James Catton has shared racist views and promoted Britain First and other far-right activists online
Reform’s new donor manager, James Catton, has shared racist and extremist content on social media, including posts from Britain First and Homeland Party members.
A new investigation by anti-extremist group Hope Not Hate has revealed that Catton, who started working for Reform in May, has made shocking comments in support of mass deportations.
In his role as donor manager, Catton says on LinkedIn that he works “closely alongside the Senior Leadership team” to ensure “we have enough capital to deliver on our promises”.
In YouTube comments, he wrote: “We need to deport 10 million people,” adding: “These illegals and unassimilated legals have two options: 1. Accept the one-way ticket we give them back to something-istan. 2. Cannot be written in YouTube comments.”
Catton has also shared posts on the far-right concept of “remigration”, which refers to the ethnic cleansing via mass deportation of migrants and non-white citizens.
He shared a post by former Homeland Party activist and content creator Steve Laws, which said “Life after remigration”, in response to a video of mostly white people singing on the Tube.
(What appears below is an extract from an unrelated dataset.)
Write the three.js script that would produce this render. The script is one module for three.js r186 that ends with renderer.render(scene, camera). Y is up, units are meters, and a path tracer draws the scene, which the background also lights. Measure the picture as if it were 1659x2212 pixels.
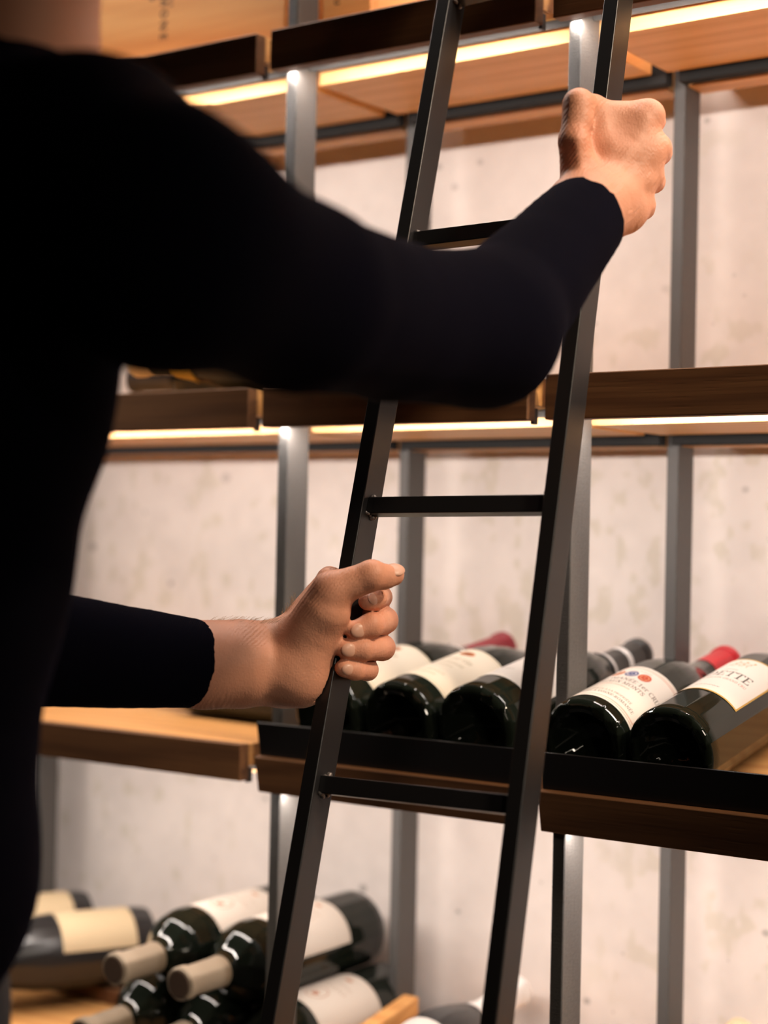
import * as THREE from 'three';
import { RoundedBoxGeometry } from 'three/addons/geometries/RoundedBoxGeometry.js';
import { mergeGeometries, toCreasedNormals } from 'three/addons/utils/BufferGeometryUtils.js';
import { RectAreaLightUniformsLib } from 'three/addons/lights/RectAreaLightUniformsLib.js';

// ---------------------------------------------------------------- camera, light, exposure
const scene = new THREE.Scene();
scene.background = new THREE.Color(0x000000);
const F = 3727.145, CX = 829.5, CY = 1106;
const camera = new THREE.PerspectiveCamera(2 * Math.atan(CY / F) * 180 / Math.PI, 1659 / 2212, 0.05, 30);
camera.position.set(0.95059, 1.20345, 1.15991);
camera.rotation.set(0.01778, 0.62423, 0.02194, 'YXZ');
camera.focus = 1.235;
camera.userData.fStop = 3.1;
camera.updateMatrixWorld(true);

const renderer = new THREE.WebGLRenderer({ antialias: true });
renderer.toneMapping = THREE.LinearToneMapping;
renderer.toneMappingExposure = 1.0;
renderer.shadowMap.enabled = true;
RectAreaLightUniformsLib.init();
const LED = { color: new THREE.Color().setRGB(1.0, 0.885, 0.80), power: 200, height: 0.005 };
const SPOT = { color: new THREE.Color().setRGB(1.0, 0.78, 0.56), power: 10.5, at: [1.75, 2.42, 0.3], aim: [0.33, 1.22, 0.1], angle: 0.3 };  // unseen spot, placed to light the hands and side faces
const FILL = { color: new THREE.Color().setRGB(1.0, 0.84, 0.68), power: 3.0, at: [1.9, 1.72, 1.3], aim: [0.17, 1.15, 0.15], angle: 0.16 };  // unseen spot, placed to light the lower hand and shelf fronts

const SIDE = { color: new THREE.Color().setRGB(1.0, 0.82, 0.64), power: 3.4, at: [-1.05, 2.25, 0.85], aim: [-0.24, 1.15, 0.0], angle: 0.21 };  // unseen spot, placed to light the board fronts of the wide bay

// ---------------------------------------------------------------- helpers
const V = (x, y, z) => new THREE.Vector3(x, y, z);
const at = (u, v, d) => V((u - CX) / F * d, -(v - CY) / F * d, -d).applyMatrix4(camera.matrixWorld);   // a point at distance d along the view axis
const taken = {};
function numbered(name) { const k = taken[name] = (taken[name] ?? -1) + 1; return k ? name + '_' + String(k).padStart(3, '0') : name; }
function tag(o, label, category, group, kind) {
  if (label) o.userData.label = label;
  if (category) o.userData.category = category;
  if (group) o.userData.group = group;
  if (kind) o.userData.kind = kind;
  return o;
}
function obj(name, geometry, material, parent = scene) {
  const m = new THREE.Mesh(geometry, material);
  m.name = parent === scene ? numbered(name) : name;
  m.castShadow = m.receiveShadow = true;
  parent.add(m);
  return m;
}
function thing(name, label, category, position = [0, 0, 0], group, kind) {
  const o = new THREE.Group();
  o.name = numbered(name);
  o.position.set(...position);
  scene.add(o);
  return tag(o, label, category, group, kind);
}
let seed = 12345;
const rnd = () => { seed = (seed * 1664525 + 1013904223) % 4294967296; return seed / 4294967296; };
const mix = (a, b, t) => a + (b - a) * t;
const sstep = (a, b, x) => { const t = Math.min(1, Math.max(0, (x - a) / (b - a))); return t * t * (3 - 2 * t); };
const hash = (x, y, z, s) => { let h = Math.imul(x, 374761393) ^ Math.imul(y, 668265263) ^ Math.imul(z, 2147483647) ^ Math.imul(s, 1274126177); h = Math.imul(h ^ (h >>> 13), 1274126177); return ((h ^ (h >>> 16)) >>> 0) / 4294967296; };
function noise(x, y, z = 0, s = 0) {
  const xi = Math.floor(x), yi = Math.floor(y), zi = Math.floor(z), f = (t) => t * t * (3 - 2 * t), u = f(x - xi), v = f(y - yi), w = f(z - zi);
  const c = (a, b, d) => hash(xi + a, yi + b, zi + d, s);
  return mix(mix(mix(c(0, 0, 0), c(1, 0, 0), u), mix(c(0, 1, 0), c(1, 1, 0), u), v), mix(mix(c(0, 0, 1), c(1, 0, 1), u), mix(c(0, 1, 1), c(1, 1, 1), u), v), w);
}
const fbm = (x, y, z, s, n = 4) => { let a = 0.5, t = 0; for (let i = 0; i < n; i++) { t += a * noise(x, y, z, s + i); x *= 2.03; y *= 2.03; z *= 2.03; a *= 0.5; } return t; };

// A rounded box between two corners whose uv are metres: x along the grain on long faces.
function box(x0, x1, y0, y1, z0, z1, r = 0.0012, du = 0, dv = 0) {
  const w = x1 - x0, h = y1 - y0, d = z1 - z0;
  const g = new RoundedBoxGeometry(w, h, d, 2, Math.min(r, w * 0.4, h * 0.4, d * 0.4));
  const n = g.attributes.normal, p = g.attributes.position, uv = g.attributes.uv;
  for (let i = 0; i < p.count; i++) {
    const ax = Math.abs(n.getX(i)), ay = Math.abs(n.getY(i)), az = Math.abs(n.getZ(i));
    if (az >= ax && az >= ay) uv.setXY(i, p.getX(i) + du, p.getY(i) + dv);
    else if (ay >= ax) uv.setXY(i, p.getX(i) + du, p.getZ(i) + dv + 0.31);
    else uv.setXY(i, p.getZ(i) * 0.15 + du, p.getY(i) + p.getZ(i) * 0.4 + dv);
  }
  g.translate((x0 + x1) / 2, (y0 + y1) / 2, (z0 + z1) / 2);
  return g;
}
const rand2 = () => [rnd() * 3, rnd() * 3];

// ---------------------------------------------------------------- textures and materials
function dataTexture(w, h, fn, srgb, repeat) {
  const a = new Uint8Array(w * h * 4);
  for (let y = 0; y < h; y++) for (let x = 0; x < w; x++) {
    const c = fn(x / w, y / h, x, y), o = (y * w + x) * 4;
    for (let k = 0; k < 3; k++) a[o + k] = Math.max(0, Math.min(255, c[k] * 255));
    a[o + 3] = 255;
  }
  const t = new THREE.DataTexture(a, w, h);
  t.wrapS = t.wrapT = THREE.MirroredRepeatWrapping;
  t.magFilter = THREE.LinearFilter; t.minFilter = THREE.LinearMipmapLinearFilter; t.generateMipmaps = true;
  if (srgb) t.colorSpace = THREE.SRGBColorSpace;
  if (repeat) t.repeat.set(...repeat);
  t.needsUpdate = true;
  return t;
}
// oak: 1 texture = 0.6 m along the grain, 0.3 m across
function oakValue(u, v, s) {
  const warp = fbm(u * 2.2, v * 5, 0, s, 3) * 2.4 + fbm(u * 0.8, v * 1.3, 3, s + 9, 2) * 1.6;
  const ring = 0.5 + 0.5 * Math.sin((v * 11 + warp) * 6.283);
  const streak = noise(u * 9, v * 190, 0, s + 20), pore = noise(u * 26, v * 420, 0, s + 31);
  return { ring: Math.pow(ring, 1.6), streak, pore: pore > 0.8 ? (pore - 0.8) * 5 : 0, big: fbm(u * 1.2, v * 2, 7, s + 40, 2) };
}
function oakTexture(s, light, dark) {
  return dataTexture(1024, 512, (u, v) => {
    const o = oakValue(u, v, s), t = Math.min(1, 0.32 * o.ring + 0.25 * o.streak + 0.35 * o.big + 0.22 * o.pore);
    return [0, 1, 2].map((k) => mix(light[k], dark[k], t));
  }, true, [1 / 0.6, 1 / 0.3]);
}
const oakBump = dataTexture(1024, 512, (u, v) => { const o = oakValue(u, v, 3), t = 0.8 - 0.4 * o.pore - 0.2 * o.streak; return [t, t, t]; }, false, [1 / 0.6, 1 / 0.3]);
const std = (o) => new THREE.MeshStandardMaterial(o), phys = (o) => new THREE.MeshPhysicalMaterial(o);
const M = {
  oak: std({ map: oakTexture(3, [0.89, 0.675, 0.42], [0.74, 0.505, 0.28]), roughness: 0.55, bumpMap: oakBump, bumpScale: 0.0003 }),
  oakLit: std({ map: oakTexture(8, [0.96, 0.765, 0.51], [0.84, 0.605, 0.355]), roughness: 0.5, bumpMap: oakBump, bumpScale: 0.0003 }),  // oak lightened: the light under the shelves is put into the colour
  front: std({ map: oakTexture(5, [0.50, 0.345, 0.215], [0.30, 0.18, 0.10]), roughness: 0.6, bumpMap: oakBump, bumpScale: 0.0003 }),  // oak darkened: shade on the backlit shelf fronts is put into the colour
  pine: std({ map: oakTexture(11, [0.86, 0.66, 0.42], [0.72, 0.48, 0.25]), roughness: 0.6 }),
  black: std({ color: new THREE.Color().setRGB(0.013, 0.0125, 0.014), roughness: 0.42 }),
  post: phys({ color: new THREE.Color().setRGB(0.065, 0.061, 0.058), roughness: 0.46, bumpMap: dataTexture(256, 256, (u, v, x, y) => { const t = noise(x * 0.33, y * 0.33, 0, 77); return [t, t, t]; }, false, [40, 40]), bumpScale: 0.00025 }),
  ladder: phys({ color: new THREE.Color().setRGB(0.009, 0.0085, 0.009), roughness: 0.36 }),
  weld: std({ color: new THREE.Color().setRGB(0.16, 0.14, 0.13), roughness: 0.35, metalness: 0.5 }),
  glass: phys({ color: new THREE.Color().setRGB(0.006, 0.008, 0.0055), roughness: 0.06, ior: 1.45, specularIntensity: 0.65 }),
  glassMatte: phys({ color: new THREE.Color().setRGB(0.02, 0.02, 0.021), roughness: 0.3, ior: 1.5 }),
  red: std({ color: 0xc4202c, roughness: 0.42 }),
  wine: std({ color: 0x84232f, roughness: 0.5 }),
  capBlack: std({ color: new THREE.Color().setRGB(0.03, 0.028, 0.028), roughness: 0.38 }),
  silver: std({ color: new THREE.Color().setRGB(0.86, 0.84, 0.83), roughness: 0.4 }),
  tan: std({ color: new THREE.Color().setRGB(0.27, 0.215, 0.16), roughness: 0.42, metalness: 0.15 }),
  capEnd: std({ color: new THREE.Color().setRGB(0.10, 0.065, 0.05), roughness: 0.5 }),
  cream: std({ color: new THREE.Color().setRGB(0.78, 0.64, 0.42), roughness: 0.55 }),
  whiteCap: std({ color: new THREE.Color().setRGB(0.84, 0.82, 0.8), roughness: 0.4 }),
  yellow: std({ color: new THREE.Color().setRGB(0.62, 0.4, 0.03), roughness: 0.5 }),
  led: std({ color: 0xffffff, emissive: LED.color, emissiveIntensity: 5 }),
  alu: std({ color: 0x9a9a9a, roughness: 0.4, metalness: 0.8 }),
  matte: std({ color: new THREE.Color().setRGB(0.004, 0.0038, 0.0038), roughness: 0.9 }),  // near-black: shade on the rear cross bars is put into the colour
  plaster: std({ color: new THREE.Color().setRGB(0.10, 0.095, 0.09), roughness: 0.9 }),
  trousers: std({ color: new THREE.Color().setRGB(0.02, 0.021, 0.027), roughness: 0.95 }),
  leather: std({ color: new THREE.Color().setRGB(0.03, 0.018, 0.012), roughness: 0.5 }),
  hair: std({ color: new THREE.Color().setRGB(0.03, 0.018, 0.012), roughness: 0.7 }),
};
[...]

Last year, Laws, who stood for the English Democrats as a parliamentary candidate in 2024, published a plan to remove migrants and create an ethnically homogenous Britain.
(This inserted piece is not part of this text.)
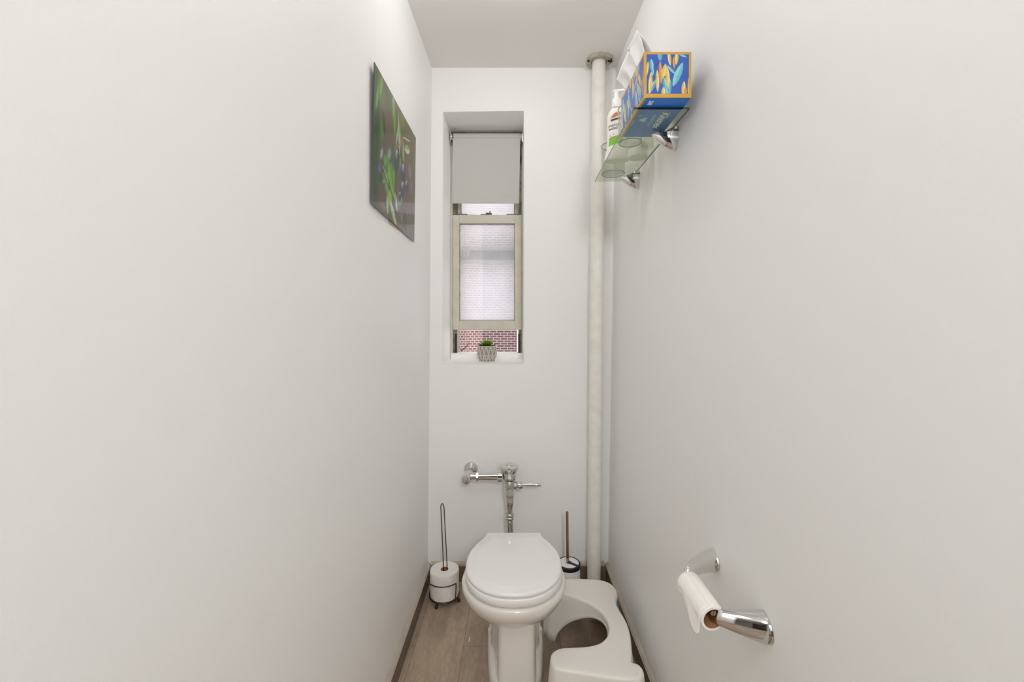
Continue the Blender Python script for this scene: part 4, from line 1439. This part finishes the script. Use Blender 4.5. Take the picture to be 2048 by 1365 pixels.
# ------------------------------------------------------------------ outside: brick building across the yard
def quad_wall(name, p0, p1, z0, z1, m, th, label=None, parent=None):
    a, b = Vector((p0[0], p0[1], 0)), Vector((p1[0], p1[1], 0))
    d = (b - a); L = d.length; d.normalize(); nn = Vector((-d.y, d.x, 0)) * th
    vs = [a + Vector((0, 0, z0)), b + Vector((0, 0, z0)), b + Vector((0, 0, z1)), a + Vector((0, 0, z1))]
    vs += [v + nn for v in vs]
    me = bpy.data.meshes.new(name)
    me.from_pydata([tuple(v) for v in vs], [], [(0, 1, 2, 3), (5, 4, 7, 6), (4, 0, 3, 7), (1, 5, 6, 2), (3, 2, 6, 7), (4, 5, 1, 0)])
    uv = me.uv_layers.new(name='UVMap')
    for poly in me.polygons:
        for li in poly.loop_indices:
            co = me.vertices[me.loops[li].vertex_index].co
            uv.data[li].uv = ((co - a).dot(d), co.z)
    me.materials.append(M[m])
    o = link(bpy.data.objects.new(name, me))
    return o
bb = empty('brick_building', (0, 13, -6), 'red brick building across the yard, seen through the window', 'building')
bo = [quad_wall('front_wall', (-0.95, 12.2), (0.01, 12.2), -6, 9, 'brick', .3),
      quad_wall('side_wall', (-1.40, 12.05), (-0.95, 12.2), -6, 9, 'brickpale', .3),
      quad_wall('corner_wall', (-2.3, 11.9), (-1.40, 12.05), -6, 9, 'brickfine', .3),
      quad_wall('rear_wing', (-6, 17.0), (-2.3, 17.0), -6, 9, 'brickpale', .3)]
bo.append(quad_wall('stone_quoin', (0.01, 12.15), (0.06, 12.15), -6, 9, 'bricktrim', .3))
bo.append(quad_wall('right_wing', (0.06, 16.0), (3.0, 16.0), -6, 9, 'brickpale', .3))
adopt(bb, *bo)
tg = empty('bare_branch', (-.55, 4.2, .9), 'thin bare dark branch outside the window, left of the succulent', 'branch')
tg1 = tube('branch_wood', catmull([(-.66, 4.2, .55), (-.545, 4.2, .985), (-.50, 4.21, 1.045), (-.475, 4.2, 1.075), (-.455, 4.2, 1.10)], 6), [.006] * 8 + [.005] * 8 + [.0035] * 9, 'twig')
tube_b = tube('side_twig', catmull([(-.525, 4.2, 1.015), (-.55, 4.2, 1.05), (-.56, 4.22, 1.09)], 4), .002, 'twig')
adopt(tg, tg1, tube_b)
# little paper crumb on the floor
cr = mk('paper_crumb', [(-.201, 1.815, .0002), (-.196, 1.812, .0002), (-.195, 1.838, .0002), (-.200, 1.840, .0002), (-.199, 1.817, .003), (-.197, 1.816, .003), (-.197, 1.835, .0025), (-.199, 1.836, .0025)],
        [(0, 3, 2, 1), (4, 5, 6, 7), (0, 1, 5, 4), (1, 2, 6, 5), (2, 3, 7, 6), (3, 0, 4, 7)], 'white')
cr['label'] = 'tiny white scrap on the floor left of the toilet'; cr['category'] = 'scrap'

# ------------------------------------------------------------------ camera
cam_d = bpy.data.cameras.new('camera')
cam = bpy.data.objects.new('camera', cam_d)
COL.objects.link(cam)
cam.location = (0, 0, 1.36)
cam.rotation_euler = (PI / 2, 0, 0)
cam_d.sensor_fit = 'HORIZONTAL'; cam_d.sensor_width = 36
cam_d.lens = 870 / 2048 * 36
cam_d.shift_x = (1024 - 1033) / 2048
cam_d.shift_y = (632 - 682.5) / 2048
cam_d.clip_start = 0.02
sc.camera = cam

# ------------------------------------------------------------------ light
w = bpy.data.worlds.new('world'); sc.world = w
w.use_nodes = True
bg = w.node_tree.nodes['Background']
bg.inputs['Color'].default_value = (0.96, 0.98, 1.0, 1)
bg.inputs['Strength'].default_value = 1.55

def light(name, kind, loc, rot, energy, color=(1, 1, 1), **kw):
    l = bpy.data.lights.new(name, kind)
    l.energy = energy; l.color = color
    for k, v in kw.items(): setattr(l, k, v)
    o = bpy.data.objects.new(name, l); COL.objects.link(o)
    o.location = loc; o.rotation_euler = rot
    return o
# ceiling lamp, just above the top of the frame
light('ceiling_lamp_light', 'POINT', (-0.01, 1.45, 2.59), (0, 0, 0), 3.3, (1, 1, 1), shadow_soft_size=.045)
light('overhead_fill_light', 'AREA', (-.18, -.1, 2.60), (math.radians(8), 0, 0), 6.3, (.985, .99, 1), shape='RECTANGLE', size=.6, size_y=.9)  # unseen soft fill added overhead to brighten the near walls
# frontal fill added in the hall, aimed in through the doorway behind the camera
light('hall_fill_light', 'AREA', (.45, -1.75, 2.45), (math.radians(40), 0, math.radians(8)), 33, (.985, .99, 1), shape='DISK', size=.5)
# portals help daylight through window and doorway
for nm, loc, rot, sx, sy in (('window_portal', (-.17, 2.62, 1.76), (-PI / 2, 0, 0), .42, 1.3),):
    l = bpy.data.lights.new(nm, 'AREA'); l.shape = 'RECTANGLE'; l.size = sx; l.size_y = sy
    l.cycles.is_portal = True
    o = bpy.data.objects.new(nm, l); COL.objects.link(o); o.location = loc; o.rotation_euler = rot

sc.view_settings.view_transform = 'Standard'
sc.view_settings.look = 'None'
sc.view_settings.gamma = 1
sc.view_settings.exposure = 0.05
sc.view_settings.use_curve_mapping = False
sc.cycles.use_denoising = True
sc.cycles.max_bounces = 14
sc.cycles.diffuse_bounces = 8
sc.cycles.glossy_bounces = 6
sc.cycles.transmission_bounces = 12
sc.cycles.transparent_max_bounces = 24
sc.cycles.sample_clamp_indirect = 8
The Reform employee has also shared content promoting Britain First, and has retweeted posts by its co-leader Ashlea Simon 15 times this year.
In one of the posts he shared, Simon said: “London looks more like Africa thanks to decades of mass immigration. Deport them all.”
Catton has also shared posts from misogynistic influencer Andrew Tate and his brother Tristan.
He reposted Andrew Tate saying, on 17 April 2024, that “misinformation” is the “truth they dont [sic] want you to know”.
The Tate brothers were arrested in 2022 and indicted in mid-2023 on charges of human trafficking, rape and forming a criminal gang to sexually exploit women.
Catton’s X account (@jamescatton) is no longer accessible. It is unclear whether it has been deleted, suspended, or set to private.
The revelations are particularly ironic given Nigel Farage has regularly boasted about Reform’s stringent vetting standards and said last year “the bad apples” in his party “are gone”. Evidently not.